Por Concha Balenzategui

Cartel del Carnaval de Guadalajara 2013. // Fernando Benito
Es sábado de Carnaval, pero parece que la ciudad no se ha despertado animada por el frenesí y la chanza que debieran acompañar a Don Carnal. Las personas que a estas horas están dando las últimas puntadas a su disfraz, que las hay, son una clarísima minoría. Esta es una ciudad, hemos de reconocerlo, poco dada a la máscara y a la lentejuela.
No pretendo hacerme eco del lamento, al que en Guadalajara estamos muy acostumbrados, de pensar que lo que se cuece en casa tiene menos sustancia que en el puchero del vecino. No vamos a estas alturas a aspirar al gracejo gaditano o a la vistosidad tinerfeña. Pero tampoco me vale como justificación la prohibición franquista a la que solo escaparon los bailes cerrados del Casino y algunos escarceos más populares en El Alamín o el Cerro del Pimiento.

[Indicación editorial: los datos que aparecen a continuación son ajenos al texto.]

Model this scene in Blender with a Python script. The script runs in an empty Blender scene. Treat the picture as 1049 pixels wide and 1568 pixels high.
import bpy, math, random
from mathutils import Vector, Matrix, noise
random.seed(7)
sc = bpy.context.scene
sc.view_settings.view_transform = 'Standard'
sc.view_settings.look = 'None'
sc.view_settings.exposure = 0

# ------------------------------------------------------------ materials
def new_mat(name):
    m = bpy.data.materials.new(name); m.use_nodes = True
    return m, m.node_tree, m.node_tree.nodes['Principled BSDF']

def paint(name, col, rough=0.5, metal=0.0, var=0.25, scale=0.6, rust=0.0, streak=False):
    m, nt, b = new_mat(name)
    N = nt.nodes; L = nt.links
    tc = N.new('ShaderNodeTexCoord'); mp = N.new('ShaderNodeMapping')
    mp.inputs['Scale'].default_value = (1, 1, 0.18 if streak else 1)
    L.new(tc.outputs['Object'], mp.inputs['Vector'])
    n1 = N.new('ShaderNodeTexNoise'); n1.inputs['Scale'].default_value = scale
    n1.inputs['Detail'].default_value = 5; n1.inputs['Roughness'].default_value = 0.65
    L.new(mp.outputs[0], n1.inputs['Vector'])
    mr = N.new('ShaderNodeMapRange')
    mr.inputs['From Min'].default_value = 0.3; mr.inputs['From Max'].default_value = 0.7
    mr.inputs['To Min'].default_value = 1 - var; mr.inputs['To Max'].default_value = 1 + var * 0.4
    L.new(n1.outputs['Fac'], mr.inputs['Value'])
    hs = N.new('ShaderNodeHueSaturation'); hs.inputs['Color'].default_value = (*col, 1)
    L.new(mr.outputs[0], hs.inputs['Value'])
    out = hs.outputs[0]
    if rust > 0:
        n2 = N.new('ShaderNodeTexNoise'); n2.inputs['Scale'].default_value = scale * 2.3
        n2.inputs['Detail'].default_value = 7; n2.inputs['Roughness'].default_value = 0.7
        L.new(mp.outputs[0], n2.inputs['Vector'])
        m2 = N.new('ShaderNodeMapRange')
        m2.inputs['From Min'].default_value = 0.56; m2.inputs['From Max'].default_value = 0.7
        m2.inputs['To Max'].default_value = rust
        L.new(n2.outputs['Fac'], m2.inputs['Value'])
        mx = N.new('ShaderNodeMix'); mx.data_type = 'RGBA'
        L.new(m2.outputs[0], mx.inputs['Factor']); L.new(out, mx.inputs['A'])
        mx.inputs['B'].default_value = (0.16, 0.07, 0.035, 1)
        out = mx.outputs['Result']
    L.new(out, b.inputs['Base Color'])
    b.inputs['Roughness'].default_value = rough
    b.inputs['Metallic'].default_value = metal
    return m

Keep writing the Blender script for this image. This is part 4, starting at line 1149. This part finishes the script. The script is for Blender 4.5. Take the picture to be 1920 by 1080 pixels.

Hay que reconocer que Guadalajara tiene sus propias señas carnavalescas. La fiesta rural, esa de cuerna y arpillera, resulta una manifestación de enorme valor etnográfico. En la capital, el grupo Mascarones ha cubierto largamente un cuarto de siglo de gloriosa presencia, vistosidad y laboriosidad en sus comparsas.
Pero ambos casos son honrosas excepciones a la falta de sangre carnavalera que impera. En ellos, además, la celebración tiene más de espectáculo que de rito. Más de exposición para curiosos que de frenesí participado o contagiado.
En nuestra capital, la juerga propia de las carnestolendas ha corrido casi siempre por rutas muy distintas a las del programa oficial. No me duelen prendas en decir que aflora más imaginación y divertimento en algunos desfiles de carrozas y bailes de disfraces de muchos municipios de la provincia que en el desfile del Sábado de Carnaval de la capital.

Desfile de adultos.// Ayuntamiento de Guadalajara
Por muchos intentos que hayan hecho las sucesivas corporaciones desde que en 1981 Javier Irízar estableciera unas actividades “oficiales”, no se ha logrado una fiesta participativa. El desfile del sábado, el de adultos, casi siempre resulta pobre y frío. Si algunas comparsas alcanzan la brillantez, si algún disfraz es meritorio, el conjunto queda insípido o escaso. Porque falla la propia concepción del acto, donde unos pocos desfilan y otros muchos miran sin disfrazarse; donde unos bailan y otros soportan frío con cara de Cuaresma. Al final del acto, casi siempre encorsetado por dorsales y premios, cada uno a su casa.
Y sin embargo, sorprende que horas más tarde, una fauna multicolor empiece a pulular por los bares y pubs. Es el carnaval nocturno, ese que no desfila y no compite, pero que se divierte y participa. Con disfraces pensados unas semanas antes, cuatro trapos improvisados o la visita de última hora al bazar chino. Gente con ganas de divertirse, de jugar al “¿quién soy?” detrás de un antifaz y un cubata. Gente joven, que no sabe de prohibiciones franquistas; que se ha curtido en las celebraciones colegiales o en el propio desfile infantil de cada año, en el que quienes derrochan habilidad son… los mismos padres y madres mañosos que no se aplican el arte a sí mismos.
Para ellos, los de espíritu libre, es esta noche de fiesta. Y también para Mascarones, que aliados con el Ayuntamiento -unos años más y otros menos- tratan de impregnarnos de fiebre carnavalesca. Y para las asociaciones y grupos que pelean cada año para que la botarga, la mascarita, el zarragón o la vaquilla, vuelvan a salir por las calles de su pueblo.